2024

The farthest from home I’ve ever been

January 13th, 2024. Christchurch to Queenstown

The domestic terminal at the Christchurch airport is like going back in time in a good way. Anyone can walk right up to a gate without a security screening. No one asked for our ID. The planes pull up to the gates as if they were buses. “Total Eclipse of the Heart” was playing when we arrived.

We did have to scan our tickets to get through the gate and onto the tarmac (which we walked across to get to our propeller plane). So refreshing! We could have arrived 15 minutes before our flight.

Air New Zealand flight to Queenstown

The plane wasn’t full, so after the seat belt sign turned off I hopped across the aisle to get a better view of the mountains. To my surprise the terrain was bare of trees, with only yellow scrub grass and patches of agriculture. I pictured it being forested and thanked god we weren’t on a bus driving through all that for ten hours.

Flight from Christchurch to Queenstown

We touched down in a similarly formidable landscape, though with a suspiciously uniform placement of pine trees around town that terminated abruptly at a very specific altitude. I asked the cab driver that drove us to the hotel if the trees had been planted by people He said they had and that is was bare before, making things hard for the first settlers as there was no firewood.

The QT hotel where we are staying (same brand hotel we stayed in in Auckland) is great.
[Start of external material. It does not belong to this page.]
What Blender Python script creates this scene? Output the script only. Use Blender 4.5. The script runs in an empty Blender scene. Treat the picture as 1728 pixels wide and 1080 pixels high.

Artsy. We have a room facing the lake and views for miles. By some miracle our room was ready at 12:30 when we arrived so we ditched our bags and walked to town for lunch.

QT hotel queenstown

This part of town is 1000% for tourists which is a bit of a disappointment. I wondered if the real town was somewhere else (yes it was), but only 16,000 people live here. I did a search for a town in California with 16k people (and no major tourist attractions) and Ukiah came up. We visited there recently and it has only a handful a restaurants, a few markets, some specialty retail, one nail salon, many empty storefronts. So whatever this is, I shouldn’t complain, as without the silly chocolate factory and overpriced harbor-front restaurants there would probably be a lot of nothing.

Afterwards I walked around Queenstown Gardens, a small peninsula with a pretty park, but gale force winds blew from every direction so I gave up and went back to the hotel and took a bath. Always a luxury since we don’t have a tub at home.

Lake wakatipu

The sun doesn’t set until 9:30 here, so after my bath I went for a walk on a lakefront trail that morphed from a paved sidewalk on the side of the road to somewhat legit hiking on a small dirt path. Views were spectacular and ever-changing, with sun, clouds, shadows making the landscape look completely different every few minutes.

Lake wakatipu

We had a snacky dinner at the hotel bar and watched the sun set…or more accurately watched it get dark. I like it here. It’s got that clutch your chest beauty every time I turn around.